これが原動力となり実現したのが、映像を通じて職人やクリエイターの職業紹介をするWEBメディア「KUSABIBITO TOKUSHIMA」だ。コロナ禍の学校教育で子どもたちの「体験」の場が減るなか、徳島県の教育プログラムの一環として2022年1月にローンチした。この活動が後の屋雲万次郎へと繋がっていく。

「腕」と「伝え方」で地域のものづくりを発信

屋雲万次郎にはリーダーはいない。全員がそれぞれ個々に個人事業主や法人として活動しながら、プロジェクトごとにメンバーや指揮をとる人を決める。「遅れてきた青春みたいな感じですね」と村田さんは笑うが、友達であり、ビジネスパートナーであり、相談相手でもある。それぞれが尊重し合うそうしたフラットな関係性のなかでこそ、新しいアイデアは生まれるもの。

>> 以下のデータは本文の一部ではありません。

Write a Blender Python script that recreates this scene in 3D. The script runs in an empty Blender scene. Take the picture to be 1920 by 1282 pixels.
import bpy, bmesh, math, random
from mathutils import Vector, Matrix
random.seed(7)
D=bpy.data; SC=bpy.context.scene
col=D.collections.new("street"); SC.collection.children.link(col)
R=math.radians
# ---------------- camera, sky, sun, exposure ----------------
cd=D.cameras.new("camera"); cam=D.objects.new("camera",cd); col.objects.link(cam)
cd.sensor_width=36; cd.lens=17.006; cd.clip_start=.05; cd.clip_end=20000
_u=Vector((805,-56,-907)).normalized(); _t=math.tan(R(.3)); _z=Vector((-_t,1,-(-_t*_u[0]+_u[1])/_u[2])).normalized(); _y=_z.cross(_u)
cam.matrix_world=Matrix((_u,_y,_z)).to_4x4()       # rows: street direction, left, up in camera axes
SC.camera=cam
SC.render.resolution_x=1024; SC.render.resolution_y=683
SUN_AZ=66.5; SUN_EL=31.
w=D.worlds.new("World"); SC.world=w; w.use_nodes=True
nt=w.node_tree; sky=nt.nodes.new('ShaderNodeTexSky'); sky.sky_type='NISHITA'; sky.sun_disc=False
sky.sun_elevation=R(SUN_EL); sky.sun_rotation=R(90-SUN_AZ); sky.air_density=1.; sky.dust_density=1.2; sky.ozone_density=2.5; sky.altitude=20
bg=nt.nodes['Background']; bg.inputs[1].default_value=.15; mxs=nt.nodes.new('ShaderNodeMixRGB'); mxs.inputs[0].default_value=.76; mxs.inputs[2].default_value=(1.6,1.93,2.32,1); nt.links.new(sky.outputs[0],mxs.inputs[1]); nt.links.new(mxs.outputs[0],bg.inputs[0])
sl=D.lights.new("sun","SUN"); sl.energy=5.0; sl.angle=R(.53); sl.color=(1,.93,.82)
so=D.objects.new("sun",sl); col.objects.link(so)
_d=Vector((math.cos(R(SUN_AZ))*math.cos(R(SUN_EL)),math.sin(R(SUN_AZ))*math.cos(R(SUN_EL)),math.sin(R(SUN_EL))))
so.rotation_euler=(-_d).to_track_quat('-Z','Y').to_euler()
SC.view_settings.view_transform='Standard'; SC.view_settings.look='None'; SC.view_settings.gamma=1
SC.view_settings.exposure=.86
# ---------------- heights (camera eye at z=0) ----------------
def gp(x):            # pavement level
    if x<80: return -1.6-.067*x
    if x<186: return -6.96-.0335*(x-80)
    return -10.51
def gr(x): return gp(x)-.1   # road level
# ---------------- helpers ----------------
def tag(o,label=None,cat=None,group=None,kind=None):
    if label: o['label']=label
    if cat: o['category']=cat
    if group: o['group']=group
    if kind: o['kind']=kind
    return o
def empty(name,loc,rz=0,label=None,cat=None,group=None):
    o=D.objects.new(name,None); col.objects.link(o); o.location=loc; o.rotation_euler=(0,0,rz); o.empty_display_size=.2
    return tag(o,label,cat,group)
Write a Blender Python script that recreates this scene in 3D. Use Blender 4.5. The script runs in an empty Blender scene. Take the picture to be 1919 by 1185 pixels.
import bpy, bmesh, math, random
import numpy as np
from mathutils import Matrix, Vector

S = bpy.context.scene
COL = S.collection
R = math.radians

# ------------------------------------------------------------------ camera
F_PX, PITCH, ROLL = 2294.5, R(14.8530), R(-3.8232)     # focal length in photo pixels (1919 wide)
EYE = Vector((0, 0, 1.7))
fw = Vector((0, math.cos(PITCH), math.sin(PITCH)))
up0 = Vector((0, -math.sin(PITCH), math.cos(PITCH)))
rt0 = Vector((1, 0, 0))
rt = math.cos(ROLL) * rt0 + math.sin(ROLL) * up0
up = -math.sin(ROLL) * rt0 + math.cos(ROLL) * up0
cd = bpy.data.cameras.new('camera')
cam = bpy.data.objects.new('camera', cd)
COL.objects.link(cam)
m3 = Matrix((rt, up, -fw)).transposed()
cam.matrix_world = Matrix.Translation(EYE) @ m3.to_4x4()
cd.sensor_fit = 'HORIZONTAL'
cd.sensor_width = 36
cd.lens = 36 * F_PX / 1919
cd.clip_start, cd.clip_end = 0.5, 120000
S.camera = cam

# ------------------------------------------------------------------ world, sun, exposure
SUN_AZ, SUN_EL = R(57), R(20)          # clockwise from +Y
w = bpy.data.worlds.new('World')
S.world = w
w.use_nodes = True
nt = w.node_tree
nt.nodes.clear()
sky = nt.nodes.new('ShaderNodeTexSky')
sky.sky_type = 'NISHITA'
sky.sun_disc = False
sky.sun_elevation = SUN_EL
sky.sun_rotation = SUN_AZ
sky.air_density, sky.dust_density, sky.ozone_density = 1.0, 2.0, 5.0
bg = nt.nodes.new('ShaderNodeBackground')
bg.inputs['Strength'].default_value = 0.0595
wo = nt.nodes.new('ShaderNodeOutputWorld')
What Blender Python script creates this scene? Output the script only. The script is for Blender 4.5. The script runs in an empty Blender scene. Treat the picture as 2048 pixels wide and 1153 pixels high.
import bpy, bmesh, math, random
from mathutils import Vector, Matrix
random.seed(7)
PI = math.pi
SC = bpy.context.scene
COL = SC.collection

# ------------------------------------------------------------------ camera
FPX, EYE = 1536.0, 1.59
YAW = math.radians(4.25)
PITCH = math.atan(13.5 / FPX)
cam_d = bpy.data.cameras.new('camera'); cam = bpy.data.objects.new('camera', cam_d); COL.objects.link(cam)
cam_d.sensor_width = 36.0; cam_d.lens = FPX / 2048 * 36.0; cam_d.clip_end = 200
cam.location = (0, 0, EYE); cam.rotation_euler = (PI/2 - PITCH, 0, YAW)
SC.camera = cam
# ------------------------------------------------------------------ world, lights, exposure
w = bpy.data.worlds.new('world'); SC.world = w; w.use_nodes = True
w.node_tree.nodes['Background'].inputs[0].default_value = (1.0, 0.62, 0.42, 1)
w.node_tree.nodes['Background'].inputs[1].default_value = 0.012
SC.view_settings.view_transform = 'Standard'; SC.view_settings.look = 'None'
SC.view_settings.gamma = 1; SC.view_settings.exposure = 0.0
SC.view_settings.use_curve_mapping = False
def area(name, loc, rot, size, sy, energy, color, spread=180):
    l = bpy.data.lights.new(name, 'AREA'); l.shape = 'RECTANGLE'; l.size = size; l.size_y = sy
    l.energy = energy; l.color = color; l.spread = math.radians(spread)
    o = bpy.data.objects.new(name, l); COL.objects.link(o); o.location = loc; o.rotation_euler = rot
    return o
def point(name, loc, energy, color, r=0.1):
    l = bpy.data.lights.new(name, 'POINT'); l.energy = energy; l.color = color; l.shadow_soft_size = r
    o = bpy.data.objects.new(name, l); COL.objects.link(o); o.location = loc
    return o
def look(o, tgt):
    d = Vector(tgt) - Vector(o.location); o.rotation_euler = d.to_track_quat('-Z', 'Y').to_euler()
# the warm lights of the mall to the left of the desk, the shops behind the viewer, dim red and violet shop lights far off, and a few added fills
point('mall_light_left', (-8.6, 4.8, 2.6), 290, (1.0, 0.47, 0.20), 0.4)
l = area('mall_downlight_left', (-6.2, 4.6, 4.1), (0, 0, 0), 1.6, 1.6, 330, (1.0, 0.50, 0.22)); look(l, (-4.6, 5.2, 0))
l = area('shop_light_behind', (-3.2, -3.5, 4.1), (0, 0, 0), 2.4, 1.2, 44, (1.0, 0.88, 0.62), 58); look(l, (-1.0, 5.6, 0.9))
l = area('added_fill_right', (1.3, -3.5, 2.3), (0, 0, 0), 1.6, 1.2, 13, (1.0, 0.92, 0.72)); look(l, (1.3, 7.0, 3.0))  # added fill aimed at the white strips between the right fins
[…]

「直近では、シリコンバレーにいる日本人起業家の方とのオンライン対談を企画しています。スタートアップ目線の最先端のモノづくりと、徳島のものづくりを掛け合わせたらどんなものが生まれるか、楽しみです」

もちろん対談はオンラインで配信し、誰でも参加できるように。そこにはやはり次世代への目線が注がれている。他にも職人技を集結させたクラフトフェアや学生を巻き込んだ教育プロジェクトなど、今後は建築以外にも活動の幅を広げていく予定とのこと。職人の確かな「腕」とクリエイターによる「伝え方」。2つが補い合うように交わった時、地域のものづくりは世代も国も超え、必要な人の元に届く。やがて、それが地域へ還元されることになるのは明らかだ。